_Goal of the exercise_
Each entry below should be echoed exactly, with pictures omitted.
───── Data provided
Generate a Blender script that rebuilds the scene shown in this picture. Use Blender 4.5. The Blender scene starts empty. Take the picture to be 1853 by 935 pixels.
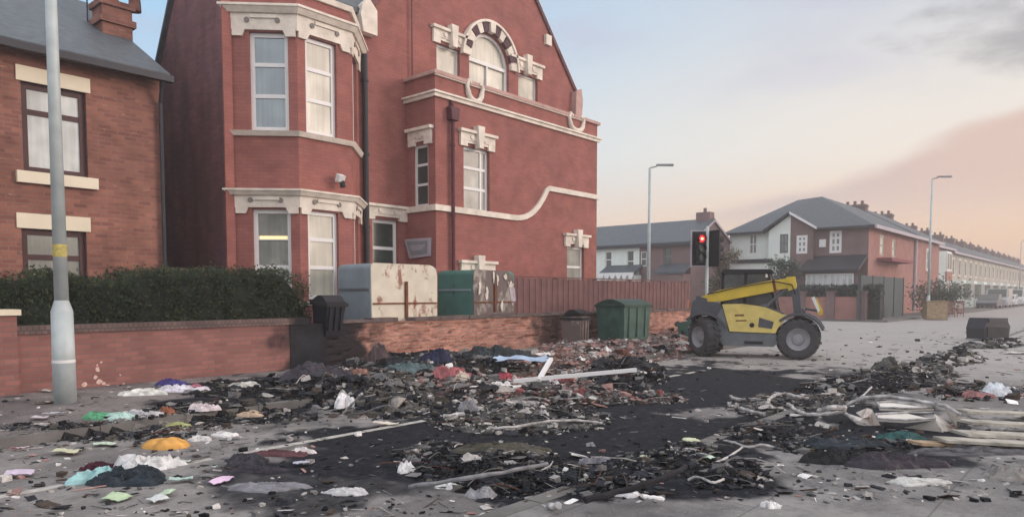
import bpy, bmesh, math, random
from mathutils import Vector, Matrix, noise
from mathutils.geometry import tessellate_polygon
random.seed(7)
R = math.radians
V = Vector
scn = bpy.context.scene
COL = scn.collection
# ------------------------------------------------------------------ camera
F, CX, HY, PIT = 1276.0, 926.5, 532.0, R(3.2)
PY0 = HY + F*math.tan(PIT)
YAW = R(41.1)                       # street runs along +X, buildings towards +Y
FW = V((math.cos(YAW), math.sin(YAW), 0)); RT = V((math.sin(YAW), -math.cos(YAW), 0)); UPZ = V((0, 0, 1))
CAM = V((0, 0, 1.5))
cf = FW*math.cos(PIT) - UPZ*math.sin(PIT); cu = FW*math.sin(PIT) + UPZ*math.cos(PIT)
cd = bpy.data.cameras.new('camera'); cam = bpy.data.objects.new('camera', cd); COL.objects.link(cam)
m = Matrix((RT, cu, -cf)).transposed().to_4x4(); m.translation = CAM; cam.matrix_world = m
cd.sensor_width = 36; cd.lens = 36*F/1853; cd.shift_y = (PY0-467.5)/1853; cd.clip_end = 3000; cd.clip_start = .05
scn.camera = cam

def ray(px, py): return cf + RT*((px-CX)/F) + cu*((PY0-py)/F)
def G(px, py, z=0.0):
    r = ray(px, py); t = (z-CAM.z)/r.z; return CAM + r*t
def hY(px, py, Y):
    r = ray(px, py); return CAM + r*(Y/r.y)
def hX(px, py, X):
    r = ray(px, py); return CAM + r*(X/r.x)
def proj(p):
    d = p-CAM; k = d.dot(cf)
    if k < .2: return None
    return CX+F*d.dot(RT)/k, PY0-F*d.dot(cu)/k

# ------------------------------------------------------------------ world, sun, exposure
def S(r, g, b):
    f = lambda c: (c/255/12.92) if c/255 <= .04045 else ((c/255+.055)/1.055)**2.4
    return (f(r), f(g), f(b), 1)
SUN_EL, SUN_AZ = R(13), math.atan2(-.80, .60)
w = bpy.data.worlds.new('World'); scn.world = w; w.use_nodes = True
nt = w.node_tree; nt.nodes.clear()
def N(nt, t, **kw):
    n = nt.nodes.new(t)
    for k, v in kw.items():
        if k[0] == 'i' and k[1:].isdigit(): n.inputs[int(k[1:])].default_value = v
        else: setattr(n, k, v)
    return n
def link(nt, a, b): nt.links.new(a, b)
def mth(nt, op, a, b=None, c=None, clamp=False):
    n = nt.nodes.new('ShaderNodeMath'); n.operation = op; n.use_clamp = clamp
    for i, x in enumerate((a, b, c)):
        if x is None: continue
        if isinstance(x, (int, float)): n.inputs[i].default_value = x
        else: nt.links.new(x, n.inputs[i])
    return n.outputs[0]
def mixc(nt, fac, a, b, mode='MIX'):
    n = nt.nodes.new('ShaderNodeMix'); n.data_type = 'RGBA'; n.blend_type = mode
    for s, x in ((n.inputs[0], fac), (n.inputs[6], a), (n.inputs[7], b)):
        if isinstance(x, (int, float)): s.default_value = x
        elif isinstance(x, tuple): s.default_value = x
        else: nt.links.new(x, s)
    return n.outputs[2]
def mrange(nt, x, a, b, c=0.0, d=1.0, smooth=True):
    n = nt.nodes.new('ShaderNodeMapRange'); n.interpolation_type = 'SMOOTHSTEP' if smooth else 'LINEAR'
    nt.links.new(x, n.inputs[0])
    for i, v in zip((1, 2, 3, 4), (a, b, c, d)): n.inputs[i].default_value = v
    return n.outputs[0]
tc = N(nt, 'ShaderNodeTexCoord')
def vdot(nt, v, vec):
    n = nt.nodes.new('ShaderNodeVectorMath'); n.operation = 'DOT_PRODUCT'; nt.links.new(v, n.inputs[0]); n.inputs[1].default_value = vec
    return n.outputs['Value']
D0 = tc.outputs['Generated']
dr, df, dz = vdot(nt, D0, RT), vdot(nt, D0, FW), vdot(nt, D0, UPZ)
az = mth(nt, 'ARCTAN2', dr, df)            # 0 straight ahead, + to the right (radians)
el = mth(nt, 'ARCSINE', dz)
sx = mrange(nt, az, -.55, .62)             # left .. right
up_c = mixc(nt, sx, S(152, 200, 233), S(198, 202, 210))
mid_c = mixc(nt, sx, S(186, 214, 232), S(232, 222, 210))
lo_c = mixc(nt, sx, S(226, 214, 202), S(240, 192, 150))
c1 = mixc(nt, mrange(nt, el, .03, .20), lo_c, mid_c)
c2 = mixc(nt, mrange(nt, el, .17, .40), c1, up_c)
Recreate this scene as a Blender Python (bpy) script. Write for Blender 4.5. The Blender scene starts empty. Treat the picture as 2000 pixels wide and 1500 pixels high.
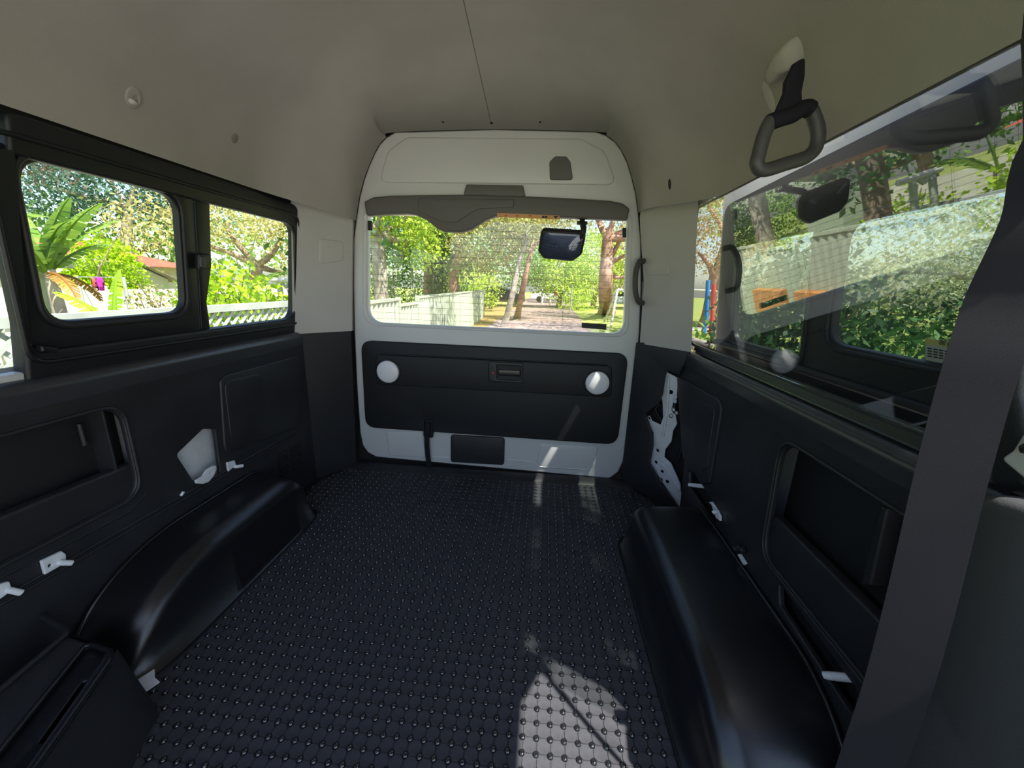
──────────
_Final result_
Generate a Blender script that rebuilds the scene shown in this picture. Use Blender 4.5. The Blender scene starts empty. Take the picture to be 1853 by 935 pixels.
import bpy, bmesh, math, random
from mathutils import Vector, Matrix, noise
from mathutils.geometry import tessellate_polygon
random.seed(7)
R = math.radians
V = Vector
scn = bpy.context.scene
COL = scn.collection
# ------------------------------------------------------------------ camera
F, CX, HY, PIT = 1276.0, 926.5, 532.0, R(3.2)
PY0 = HY + F*math.tan(PIT)
YAW = R(41.1)                       # street runs along +X, buildings towards +Y
FW = V((math.cos(YAW), math.sin(YAW), 0)); RT = V((math.sin(YAW), -math.cos(YAW), 0)); UPZ = V((0, 0, 1))
CAM = V((0, 0, 1.5))
cf = FW*math.cos(PIT) - UPZ*math.sin(PIT); cu = FW*math.sin(PIT) + UPZ*math.cos(PIT)
cd = bpy.data.cameras.new('camera'); cam = bpy.data.objects.new('camera', cd); COL.objects.link(cam)
m = Matrix((RT, cu, -cf)).transposed().to_4x4(); m.translation = CAM; cam.matrix_world = m
cd.sensor_width = 36; cd.lens = 36*F/1853; cd.shift_y = (PY0-467.5)/1853; cd.clip_end = 3000; cd.clip_start = .05
scn.camera = cam

def ray(px, py): return cf + RT*((px-CX)/F) + cu*((PY0-py)/F)
def G(px, py, z=0.0):
    r = ray(px, py); t = (z-CAM.z)/r.z; return CAM + r*t
def hY(px, py, Y):
    r = ray(px, py); return CAM + r*(Y/r.y)
def hX(px, py, X):
    r = ray(px, py); return CAM + r*(X/r.x)
def proj(p):
    d = p-CAM; k = d.dot(cf)
    if k < .2: return None
    return CX+F*d.dot(RT)/k, PY0-F*d.dot(cu)/k

# ------------------------------------------------------------------ world, sun, exposure
def S(r, g, b):
    f = lambda c: (c/255/12.92) if c/255 <= .04045 else ((c/255+.055)/1.055)**2.4
    return (f(r), f(g), f(b), 1)
SUN_EL, SUN_AZ = R(13), math.atan2(-.80, .60)
w = bpy.data.worlds.new('World'); scn.world = w; w.use_nodes = True
nt = w.node_tree; nt.nodes.clear()
def N(nt, t, **kw):
    n = nt.nodes.new(t)
    for k, v in kw.items():
        if k[0] == 'i' and k[1:].isdigit(): n.inputs[int(k[1:])].default_value = v
        else: setattr(n, k, v)
    return n
def link(nt, a, b): nt.links.new(a, b)
def mth(nt, op, a, b=None, c=None, clamp=False):
    n = nt.nodes.new('ShaderNodeMath'); n.operation = op; n.use_clamp = clamp
    for i, x in enumerate((a, b, c)):
        if x is None: continue
        if isinstance(x, (int, float)): n.inputs[i].default_value = x
        else: nt.links.new(x, n.inputs[i])
    return n.outputs[0]
def mixc(nt, fac, a, b, mode='MIX'):
    n = nt.nodes.new('ShaderNodeMix'); n.data_type = 'RGBA'; n.blend_type = mode
    for s, x in ((n.inputs[0], fac), (n.inputs[6], a), (n.inputs[7], b)):
        if isinstance(x, (int, float)): s.default_value = x
        elif isinstance(x, tuple): s.default_value = x
        else: nt.links.new(x, s)
    return n.outputs[2]
def mrange(nt, x, a, b, c=0.0, d=1.0, smooth=True):
    n = nt.nodes.new('ShaderNodeMapRange'); n.interpolation_type = 'SMOOTHSTEP' if smooth else 'LINEAR'
    nt.links.new(x, n.inputs[0])
    for i, v in zip((1, 2, 3, 4), (a, b, c, d)): n.inputs[i].default_value = v
    return n.outputs[0]
tc = N(nt, 'ShaderNodeTexCoord')
def vdot(nt, v, vec):
    n = nt.nodes.new('ShaderNodeVectorMath'); n.operation = 'DOT_PRODUCT'; nt.links.new(v, n.inputs[0]); n.inputs[1].default_value = vec
    return n.outputs['Value']
D0 = tc.outputs['Generated']
dr, df, dz = vdot(nt, D0, RT), vdot(nt, D0, FW), vdot(nt, D0, UPZ)
az = mth(nt, 'ARCTAN2', dr, df)            # 0 straight ahead, + to the right (radians)
el = mth(nt, 'ARCSINE', dz)
sx = mrange(nt, az, -.55, .62)             # left .. right
up_c = mixc(nt, sx, S(152, 200, 233), S(198, 202, 210))
mid_c = mixc(nt, sx, S(186, 214, 232), S(232, 222, 210))
lo_c = mixc(nt, sx, S(226, 214, 202), S(240, 192, 150))
c1 = mixc(nt, mrange(nt, el, .03, .20), lo_c, mid_c)
c2 = mixc(nt, mrange(nt, el, .17, .40), c1, up_c)
Recreate this scene as a Blender Python (bpy) script. Write for Blender 4.5. The Blender scene starts empty. Treat the picture as 2000 pixels wide and 1500 pixels high.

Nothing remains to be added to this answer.